Is the reason that i'm holding on
Then i'm wrong, yeah i'm wrong - this ain't a love song


Listening to the song and feeling it. I love rock ballads...they're just so amazingly depressing. I dun understand who can live w/o them.

Sunday, September 12, 2004

sunday blues

As u can see, i'm not exactly enthusiastic abt blogging...it's been 2 days since i posted anything..........wadeva...
Sunday is almost over and i simply can't wait for the next week to begin...SO MUCH to look forward to...accumulating readings, unfinished tutorials, soon-to-be due assignments, tt bloody debate...the IF3210 administrators really have no sympathy for the students taking the module...25 pg research thesis outline and a 5 pg debate outline to be submitted within a week...who do they think we are....erm....Manuel Castells?...tt freaking crappy icm-atic guru...
For peeps out there who are even interested to noe, i'm taking this info and comm mgmt course (aka icm) in nus...appealed to me bcos of the IT stuff and projects...but the downside is that i gotta tolerate all the nonsense from the academics in the field...they just love to glamourise their ideas and put it across to ppl in a foreign language...y can they just put it across in simple english? and the most amusing thing is that they love to criticise one another...(like this Habermas guy is the champion...wrote one book and a 2nd one to critique his previous work...i mean wad the fish)
Bowling at chervons with the gang would have been fun..but i have my Habermas reading to complete...promised myself to finish it last nite but being a procrastinator myself (like many of u out there)...u dun nid me to explain wad happened...(ok mb something...I actually spent the whole afternn trying to get the bloody string into my bolster case...but to no avail...sad man)...sigh...but feeling slightly better after catching the 'yi tian tu long ji' show on channel 8 with good ol gerald in the lounge...:p
-interuppted-
And then who else to appear but miss veron who is nice enuff to help me with my bolster strings now...I'm so blessed...and feeling alot happier...one bolster down...back to my research...
sian...its gona be a long nite...

Saturday, September 11, 2004

wad the fish

K...let me explain...i have absolutely no intention to blog...the only reason y i'm here is bcos i wanted to post a comment on dear Prissy's blog and she 'kindly' only allowed peeps who have registered to make a din abt her life...

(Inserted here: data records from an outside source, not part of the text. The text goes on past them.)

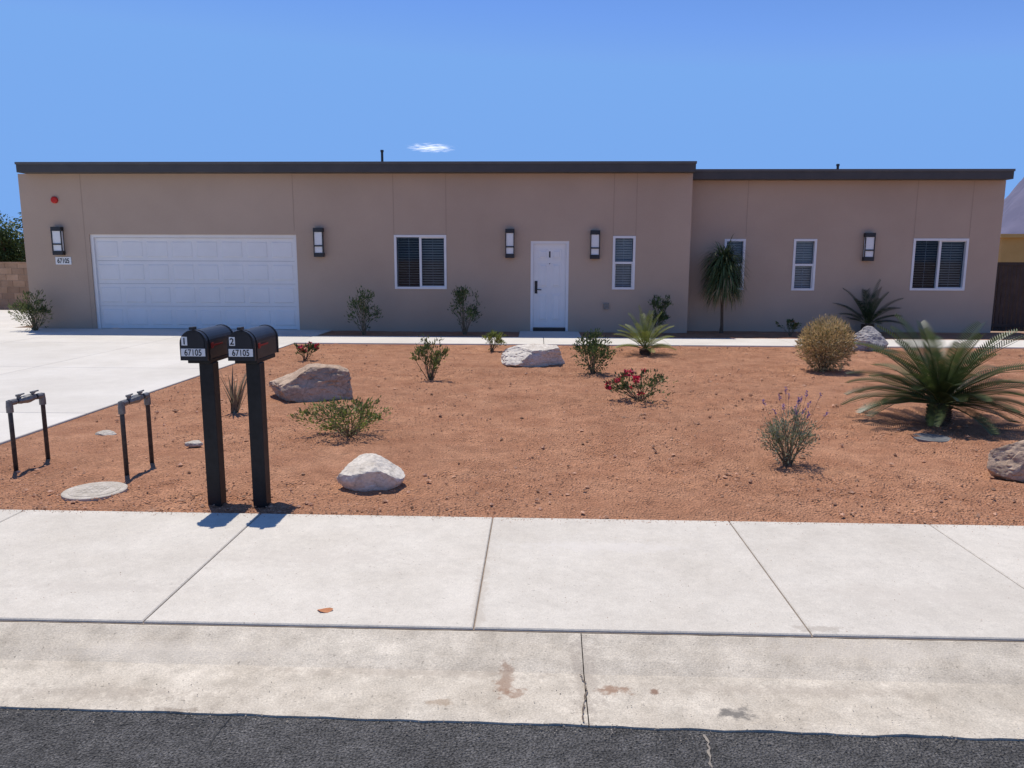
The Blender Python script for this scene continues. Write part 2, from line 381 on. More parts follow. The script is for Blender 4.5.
# ---------------- house ----------------
hx0=XL; hxm=W(690,250,Yf).x; hx1=W(999,250,Yr).x
YfF=Yf-.3; YrF=Yr-.3
zt=W(400,161.5,YfF).z; zb=W(400,172,YfF).z; rt=W(850,169,YrF).z; rb=W(850,179,YrF).z
H=root("house",((hx0+hx1)/2,Yf,0),"long single storey beige stucco house with flat dark roof edge","house")
def rect(a,b,c,d,Y):
    x0=(W(a,c,Y).x+W(a,d,Y).x)/2; x1=(W(b,c,Y).x+W(b,d,Y).x)/2; xm=(a+b)/2
    return [x0,x1,W(xm,d,Y).z,W(xm,c,Y).z]
gar=rect(93,298,234.5,331,Yf); gar[2]=0.0
dor=rect(530.5,568.5,241,332,Yf); dor[2]=0.0
wA=rect(394.5,446.5,235,289,Yf); wS=rect(612.5,635,236,289.5,Yf)
wB=rect(911.5,966.5,238.5,290.5,Yr); w1=rect(723.5,744.5,239,290,Yr); w2=rect(792.5,815.5,239,290.5,Yr)
def facade(mb,Y,x0,x1,z0,z1,holes,dp):
    xs=sorted(set([x0,x1]+[h[0] for h in holes]+[h[1] for h in holes])); zs=sorted(set([z0,z1]+[h[2] for h in holes]+[h[3] for h in holes]))
    for i in range(len(xs)-1):
        for j in range(len(zs)-1):
            cx=(xs[i]+xs[i+1])/2; cz=(zs[j]+zs[j+1])/2
            if any(h[0]<cx<h[1] and h[2]<cz<h[3] for h in holes): continue
            mb.face([(xs[i],Y,zs[j]),(xs[i+1],Y,zs[j]),(xs[i+1],Y,zs[j+1]),(xs[i],Y,zs[j+1])])
    for a,b,c,d in holes:
        mb.face([(a,Y,c),(a,Y+dp,c),(a,Y+dp,d),(a,Y,d)]); mb.face([(b,Y,c),(b,Y+dp,c),(b,Y+dp,d),(b,Y,d)])
        mb.face([(a,Y,d),(b,Y,d),(b,Y+dp,d),(a,Y+dp,d)]); mb.face([(a,Y,c),(b,Y,c),(b,Y+dp,c),(a,Y+dp,c)])
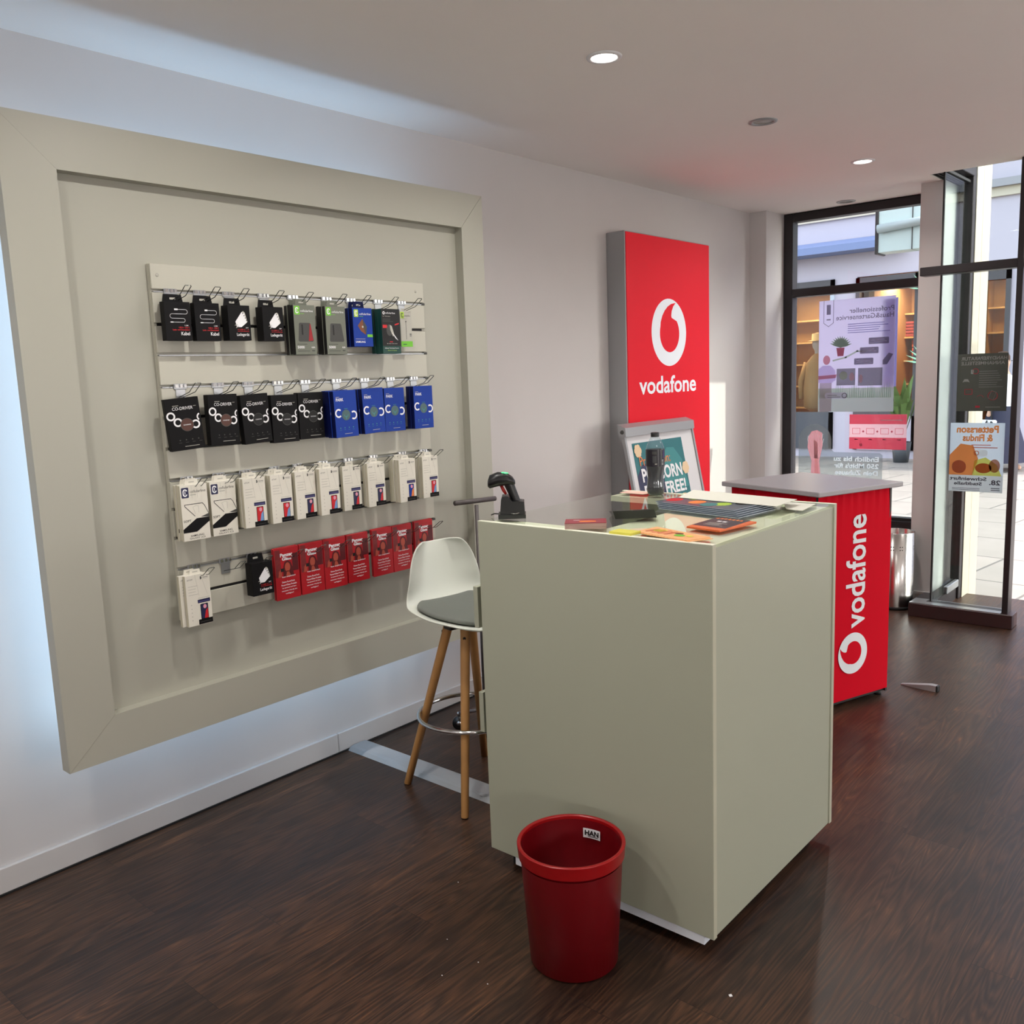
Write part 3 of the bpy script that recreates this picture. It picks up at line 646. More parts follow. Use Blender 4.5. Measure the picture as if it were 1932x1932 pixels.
def slatwall():
    t = empty('slatwall_panel', (-2.792, 1.47, .812), 0, 'white slatwall board inside the backlit frame carrying four rows of hooks', 'slatwall')
    inv = Matrix.Translation((2.792, -1.47, -.812))
    m = MB().box(-2.791, -2.776, 1.47, 2.66, .812, 1.98, slat_white)
    gz = [1.98, 1.896, 1.79, 1.695, 1.592, 1.49, 1.39, 1.287, 1.19, 1.094, .99, .90, .812]
    for a, b in zip(gz, gz[1:]):
        m.box(-2.776, -2.766, 1.47, 2.66, b+(.005 if b > .82 else 0), a-(.005 if a < 1.97 else 0), slat_white, .0015)
    o = m.build('board', t); o.matrix_parent_inverse = inv
    for z in (1.896, 1.695, 1.592, 1.287, .99):
        o = MB().box(-2.7757, -2.765, 1.474, 2.645, z-.005, z-.001, alu).build('metal_rail', t); o.matrix_parent_inverse = inv
        o = MB().box(-2.7757, -2.764, 2.645, 2.662, z-.0055, z+.003, dgrey).build('rail_end_cap', t); o.matrix_parent_inverse = inv
    for z in (1.79, 1.49, 1.39, 1.19, 1.094, .90):  # black strips stand for the darkness inside the empty channels
        o = MB().box(-2.7757, -2.7715, 1.48, 2.645, z-.0048, z+.0048, blackm).build('groove_shade', t); o.matrix_parent_inverse = inv
    for y in (1.492, 2.615):
        o = MB().lathe([(.006, .0), (.0055, .0012), (.0, .0014)], lgrey, 14).build('screw_cap', t); o.matrix_parent_inverse = inv
        o.matrix_parent_inverse = inv; o.location = (-2.766, y, 1.945); o.rotation_euler = (0, PI/2, 0)
slatwall()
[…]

I never imagined myself doing this kind of shit. I have always stereotyped blogging was for wussies who have nothing else better to do in their free time (forgive me...my male blogging counterparts) but what the hell...since I'm doing something related..i guess it'll be an idea to indulge in this kind of girly stuff once in a while...sigh...i still can't believe i'm doing this...

K..enuff of my nonsense...i reckon since i decided to pen all the shit in my life down...i might as well do it properly then...

Maybe i can start with an intro abt myself...hmmm....I'm cynical by nature altho i'm trying to change that aspect bit by bit (ppl tell me its not healthy). Life seems to be improving and i'm cheering up gradually...prolly a slightly different person compared to last sem (and distinctly different from the me i know years ago)...happier definitely and more focused...the occasional spasms have gone down a great deal as well...got my relentless trainings to drain the very essence out of me...and of course all my friends in hall creating a funny mess of my life...seriously, wad will i do w/o them? I just love all of them.

Another ger mentioned to me today that i'm a sadomasochist again...(of cos minus the portion on the sexual gratification)...meaning i love to inflict or submit myself to lots of physical abuse, unpleasant and trying experiences... i'll have to agree to some kind of extent on tt...Ain't physical pain a pleasure? I always like the feeling of being bruised...nice weird feeling wen u massage tt little black spot...k...i sound sick...

Enuff bullshit. I guess tt's it for a virgin post.